We were told in May that my father was palliative and that his life was now about comfort and not about getting better any more. Even though I am an adult and my father has been sick for awhile, the news was still a shock and propelled me into another level of awareness. My focus shifted from the external to the internal and nothing seemed that important to me. All the fluff and stuff that we endlessly fill our days with seemed so trivial and I took pleasure in the simplest activities, like pulling weeds from my vegetable garden, savoring my peppermint tea while watching old episodes of man tracker and just craving the quiet and solitude of my home.

Death brings about periods of experiencing grace. After struggling comes acceptance and time seems to stand still. I can’t believe that it is August, it doesn’t feel like summer even started. After spending a day with my dad, while driving home, I am hit with the reality that the present moment is the only moment we have. The past is so done and the future is not determined. So the present moment is what really matters and we often take it for granted as we hold on to things past or obsess about future plans.

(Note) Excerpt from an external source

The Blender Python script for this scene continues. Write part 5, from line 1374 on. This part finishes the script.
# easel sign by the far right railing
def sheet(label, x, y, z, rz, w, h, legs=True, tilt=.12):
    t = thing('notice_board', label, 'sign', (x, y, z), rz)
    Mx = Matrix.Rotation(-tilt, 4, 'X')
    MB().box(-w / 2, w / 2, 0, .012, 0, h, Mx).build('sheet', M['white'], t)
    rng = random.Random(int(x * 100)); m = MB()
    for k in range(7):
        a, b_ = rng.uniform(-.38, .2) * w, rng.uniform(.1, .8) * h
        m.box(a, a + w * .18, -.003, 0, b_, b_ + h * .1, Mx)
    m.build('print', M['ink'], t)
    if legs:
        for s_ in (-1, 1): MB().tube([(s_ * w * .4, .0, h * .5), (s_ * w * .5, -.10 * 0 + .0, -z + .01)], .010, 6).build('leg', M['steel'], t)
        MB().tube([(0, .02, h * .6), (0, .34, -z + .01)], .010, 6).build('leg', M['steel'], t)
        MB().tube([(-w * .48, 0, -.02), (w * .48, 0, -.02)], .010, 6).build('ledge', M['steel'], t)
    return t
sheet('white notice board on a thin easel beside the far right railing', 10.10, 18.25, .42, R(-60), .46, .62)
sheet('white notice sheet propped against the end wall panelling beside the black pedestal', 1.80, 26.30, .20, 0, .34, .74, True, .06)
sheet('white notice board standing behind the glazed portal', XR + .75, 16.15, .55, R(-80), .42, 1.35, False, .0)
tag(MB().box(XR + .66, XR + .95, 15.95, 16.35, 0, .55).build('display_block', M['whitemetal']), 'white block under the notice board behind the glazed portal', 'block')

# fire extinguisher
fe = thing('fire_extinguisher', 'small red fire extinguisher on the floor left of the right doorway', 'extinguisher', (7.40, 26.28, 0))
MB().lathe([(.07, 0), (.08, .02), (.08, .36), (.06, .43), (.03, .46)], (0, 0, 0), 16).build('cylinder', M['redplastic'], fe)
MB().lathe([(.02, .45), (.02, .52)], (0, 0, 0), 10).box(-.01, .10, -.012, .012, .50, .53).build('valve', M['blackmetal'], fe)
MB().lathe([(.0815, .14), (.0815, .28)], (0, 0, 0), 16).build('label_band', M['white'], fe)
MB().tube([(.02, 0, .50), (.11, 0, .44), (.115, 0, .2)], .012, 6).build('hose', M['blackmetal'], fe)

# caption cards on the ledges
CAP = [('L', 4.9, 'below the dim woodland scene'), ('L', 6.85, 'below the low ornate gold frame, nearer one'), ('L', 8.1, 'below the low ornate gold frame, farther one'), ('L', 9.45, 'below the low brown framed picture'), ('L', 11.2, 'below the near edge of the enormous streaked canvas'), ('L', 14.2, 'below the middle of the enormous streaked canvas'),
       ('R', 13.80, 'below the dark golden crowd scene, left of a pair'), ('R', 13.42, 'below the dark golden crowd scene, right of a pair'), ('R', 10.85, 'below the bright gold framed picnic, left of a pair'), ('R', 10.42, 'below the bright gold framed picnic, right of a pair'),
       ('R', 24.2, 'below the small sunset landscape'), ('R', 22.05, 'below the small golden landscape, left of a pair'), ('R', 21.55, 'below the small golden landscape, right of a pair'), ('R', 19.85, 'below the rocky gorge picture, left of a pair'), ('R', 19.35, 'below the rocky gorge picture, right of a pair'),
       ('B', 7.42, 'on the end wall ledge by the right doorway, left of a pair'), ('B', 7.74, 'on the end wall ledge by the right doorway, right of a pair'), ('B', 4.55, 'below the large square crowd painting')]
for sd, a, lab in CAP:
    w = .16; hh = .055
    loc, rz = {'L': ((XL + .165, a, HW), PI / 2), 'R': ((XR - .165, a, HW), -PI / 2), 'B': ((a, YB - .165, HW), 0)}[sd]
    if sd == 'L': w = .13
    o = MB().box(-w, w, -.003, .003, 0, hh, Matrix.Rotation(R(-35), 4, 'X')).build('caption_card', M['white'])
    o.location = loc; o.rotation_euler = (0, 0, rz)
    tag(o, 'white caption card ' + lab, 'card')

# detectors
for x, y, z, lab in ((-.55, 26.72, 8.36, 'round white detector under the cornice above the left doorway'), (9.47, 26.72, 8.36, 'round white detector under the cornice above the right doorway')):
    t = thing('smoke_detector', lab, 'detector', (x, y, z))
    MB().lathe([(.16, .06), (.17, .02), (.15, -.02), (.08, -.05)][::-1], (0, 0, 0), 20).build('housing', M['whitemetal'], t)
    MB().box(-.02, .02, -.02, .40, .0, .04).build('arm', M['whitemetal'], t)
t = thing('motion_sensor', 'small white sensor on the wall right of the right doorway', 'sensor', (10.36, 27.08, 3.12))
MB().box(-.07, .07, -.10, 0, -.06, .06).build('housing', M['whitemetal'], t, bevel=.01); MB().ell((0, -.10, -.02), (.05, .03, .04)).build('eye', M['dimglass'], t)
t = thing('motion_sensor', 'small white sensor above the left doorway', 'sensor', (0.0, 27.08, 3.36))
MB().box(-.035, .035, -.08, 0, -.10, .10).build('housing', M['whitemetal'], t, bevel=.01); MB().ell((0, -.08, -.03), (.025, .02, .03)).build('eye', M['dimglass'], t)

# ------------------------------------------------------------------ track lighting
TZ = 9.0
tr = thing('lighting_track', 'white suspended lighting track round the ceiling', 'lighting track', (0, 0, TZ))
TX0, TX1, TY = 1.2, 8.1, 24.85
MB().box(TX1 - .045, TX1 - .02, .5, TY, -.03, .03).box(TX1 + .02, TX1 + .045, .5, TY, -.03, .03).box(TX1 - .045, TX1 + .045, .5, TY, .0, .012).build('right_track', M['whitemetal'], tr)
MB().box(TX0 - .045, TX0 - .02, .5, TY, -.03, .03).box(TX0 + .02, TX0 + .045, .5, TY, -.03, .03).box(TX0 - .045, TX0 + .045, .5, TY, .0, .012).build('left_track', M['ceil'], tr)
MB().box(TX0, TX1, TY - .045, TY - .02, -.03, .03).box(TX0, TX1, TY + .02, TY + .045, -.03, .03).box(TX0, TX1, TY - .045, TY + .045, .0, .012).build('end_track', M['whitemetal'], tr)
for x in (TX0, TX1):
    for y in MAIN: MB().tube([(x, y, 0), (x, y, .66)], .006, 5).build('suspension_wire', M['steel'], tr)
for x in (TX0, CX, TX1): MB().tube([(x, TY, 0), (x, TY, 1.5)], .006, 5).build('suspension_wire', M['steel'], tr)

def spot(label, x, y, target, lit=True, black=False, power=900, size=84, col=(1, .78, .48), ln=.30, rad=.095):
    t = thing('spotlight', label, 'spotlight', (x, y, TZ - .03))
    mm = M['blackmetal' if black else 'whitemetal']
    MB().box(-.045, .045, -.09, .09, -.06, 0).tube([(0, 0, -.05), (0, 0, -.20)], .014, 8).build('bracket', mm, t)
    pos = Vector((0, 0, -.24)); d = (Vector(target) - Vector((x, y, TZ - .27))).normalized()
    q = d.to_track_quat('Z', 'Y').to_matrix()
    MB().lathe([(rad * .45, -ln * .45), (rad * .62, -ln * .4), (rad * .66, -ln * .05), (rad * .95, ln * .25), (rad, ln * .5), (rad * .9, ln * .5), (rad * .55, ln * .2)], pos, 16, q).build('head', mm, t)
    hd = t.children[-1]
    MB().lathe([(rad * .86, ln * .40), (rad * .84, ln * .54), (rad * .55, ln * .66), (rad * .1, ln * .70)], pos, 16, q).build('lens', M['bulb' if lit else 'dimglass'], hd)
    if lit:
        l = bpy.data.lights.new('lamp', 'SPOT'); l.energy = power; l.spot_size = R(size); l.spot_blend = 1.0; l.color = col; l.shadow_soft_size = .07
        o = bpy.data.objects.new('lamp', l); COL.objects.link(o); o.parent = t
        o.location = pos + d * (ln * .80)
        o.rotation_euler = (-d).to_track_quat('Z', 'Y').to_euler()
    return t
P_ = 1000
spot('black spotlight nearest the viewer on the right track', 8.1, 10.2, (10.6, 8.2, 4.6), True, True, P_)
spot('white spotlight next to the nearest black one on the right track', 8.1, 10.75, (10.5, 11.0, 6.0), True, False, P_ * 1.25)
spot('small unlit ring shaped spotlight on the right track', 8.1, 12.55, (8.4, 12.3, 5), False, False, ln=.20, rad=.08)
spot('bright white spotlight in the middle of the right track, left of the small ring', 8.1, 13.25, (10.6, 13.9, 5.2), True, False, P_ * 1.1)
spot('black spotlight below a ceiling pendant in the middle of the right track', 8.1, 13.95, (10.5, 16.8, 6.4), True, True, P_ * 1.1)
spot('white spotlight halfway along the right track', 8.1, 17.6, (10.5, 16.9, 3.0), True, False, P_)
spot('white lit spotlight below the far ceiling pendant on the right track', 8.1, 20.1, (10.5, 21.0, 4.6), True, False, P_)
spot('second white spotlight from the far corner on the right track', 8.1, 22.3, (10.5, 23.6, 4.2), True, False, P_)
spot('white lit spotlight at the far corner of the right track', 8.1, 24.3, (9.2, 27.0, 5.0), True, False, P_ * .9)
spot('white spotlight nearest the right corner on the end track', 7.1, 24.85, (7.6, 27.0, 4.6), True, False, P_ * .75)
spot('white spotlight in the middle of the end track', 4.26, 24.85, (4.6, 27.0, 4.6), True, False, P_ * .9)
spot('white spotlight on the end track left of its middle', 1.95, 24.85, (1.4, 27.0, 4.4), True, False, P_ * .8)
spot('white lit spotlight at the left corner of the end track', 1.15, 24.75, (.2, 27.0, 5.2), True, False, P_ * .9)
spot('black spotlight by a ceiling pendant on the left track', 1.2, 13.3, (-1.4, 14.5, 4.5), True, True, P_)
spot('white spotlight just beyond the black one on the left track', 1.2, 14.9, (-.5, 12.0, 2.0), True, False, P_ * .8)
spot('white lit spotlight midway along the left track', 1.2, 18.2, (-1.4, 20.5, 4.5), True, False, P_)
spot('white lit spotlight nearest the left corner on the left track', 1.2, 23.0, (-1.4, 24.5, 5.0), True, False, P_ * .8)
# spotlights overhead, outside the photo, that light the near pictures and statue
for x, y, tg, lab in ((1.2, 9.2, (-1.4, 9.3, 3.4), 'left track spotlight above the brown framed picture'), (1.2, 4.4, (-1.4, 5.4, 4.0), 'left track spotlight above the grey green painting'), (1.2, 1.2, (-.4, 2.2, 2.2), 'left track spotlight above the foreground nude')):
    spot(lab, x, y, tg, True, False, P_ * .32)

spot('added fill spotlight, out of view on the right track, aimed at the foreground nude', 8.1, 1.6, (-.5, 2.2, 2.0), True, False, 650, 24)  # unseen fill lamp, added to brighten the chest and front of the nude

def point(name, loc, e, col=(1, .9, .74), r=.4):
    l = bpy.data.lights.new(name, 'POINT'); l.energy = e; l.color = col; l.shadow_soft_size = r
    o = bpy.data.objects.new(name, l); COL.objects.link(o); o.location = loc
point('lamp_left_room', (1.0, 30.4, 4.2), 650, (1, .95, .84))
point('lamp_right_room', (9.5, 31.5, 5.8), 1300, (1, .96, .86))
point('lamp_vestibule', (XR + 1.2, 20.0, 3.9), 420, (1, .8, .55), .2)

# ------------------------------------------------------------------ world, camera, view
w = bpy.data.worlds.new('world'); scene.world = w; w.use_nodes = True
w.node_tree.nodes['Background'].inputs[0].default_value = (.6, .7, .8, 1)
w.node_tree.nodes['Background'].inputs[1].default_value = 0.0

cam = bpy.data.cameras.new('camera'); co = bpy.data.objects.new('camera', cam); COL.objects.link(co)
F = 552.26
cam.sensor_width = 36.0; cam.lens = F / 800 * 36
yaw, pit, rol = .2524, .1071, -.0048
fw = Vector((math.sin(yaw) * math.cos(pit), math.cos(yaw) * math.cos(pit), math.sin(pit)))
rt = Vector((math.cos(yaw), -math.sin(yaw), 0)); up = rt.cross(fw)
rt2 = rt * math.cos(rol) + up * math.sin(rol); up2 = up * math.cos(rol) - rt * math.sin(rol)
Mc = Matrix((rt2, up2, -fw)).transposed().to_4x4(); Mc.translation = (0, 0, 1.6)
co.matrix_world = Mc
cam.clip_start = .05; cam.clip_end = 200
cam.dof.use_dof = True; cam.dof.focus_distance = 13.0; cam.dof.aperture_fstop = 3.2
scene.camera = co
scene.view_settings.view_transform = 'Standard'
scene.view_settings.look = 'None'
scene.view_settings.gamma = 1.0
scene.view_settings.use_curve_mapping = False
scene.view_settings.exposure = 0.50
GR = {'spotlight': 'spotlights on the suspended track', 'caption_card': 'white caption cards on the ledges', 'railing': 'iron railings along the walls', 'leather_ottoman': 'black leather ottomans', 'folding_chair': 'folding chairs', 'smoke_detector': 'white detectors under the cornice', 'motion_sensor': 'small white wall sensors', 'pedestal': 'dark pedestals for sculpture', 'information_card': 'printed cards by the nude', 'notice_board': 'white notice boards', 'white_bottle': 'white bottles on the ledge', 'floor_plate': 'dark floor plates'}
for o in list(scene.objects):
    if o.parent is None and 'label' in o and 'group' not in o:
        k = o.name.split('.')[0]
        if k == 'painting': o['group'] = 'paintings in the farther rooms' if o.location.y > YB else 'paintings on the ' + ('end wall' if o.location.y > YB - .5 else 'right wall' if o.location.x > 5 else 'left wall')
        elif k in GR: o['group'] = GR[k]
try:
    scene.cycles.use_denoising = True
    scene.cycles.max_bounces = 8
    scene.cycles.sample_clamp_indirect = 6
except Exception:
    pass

This experience has made me so much more aware of the present moment and that my present experiences could very well be my last. So I am cognizant of the fact that to show kindness is my biggest gift and that being alive in this moment is a gift that I do not want to ignore. We are only on this planet for a short time and what we do is not really that important. What’s more important is what we be. I want to be kindness. I want to be patience. I want to be joy. The doing is busy making and a part of this life but we mustn’t loose fact of the being. Who do you want to be? I am struck with the fact that my life is my own to do what I want with it. There is no tomorrow only today. I am free. I am grateful. As poet, Mary Oliver beautifully wrote in her poem The Summer Day, “Tell me, what is it you plan to do with your one wild and precious life?”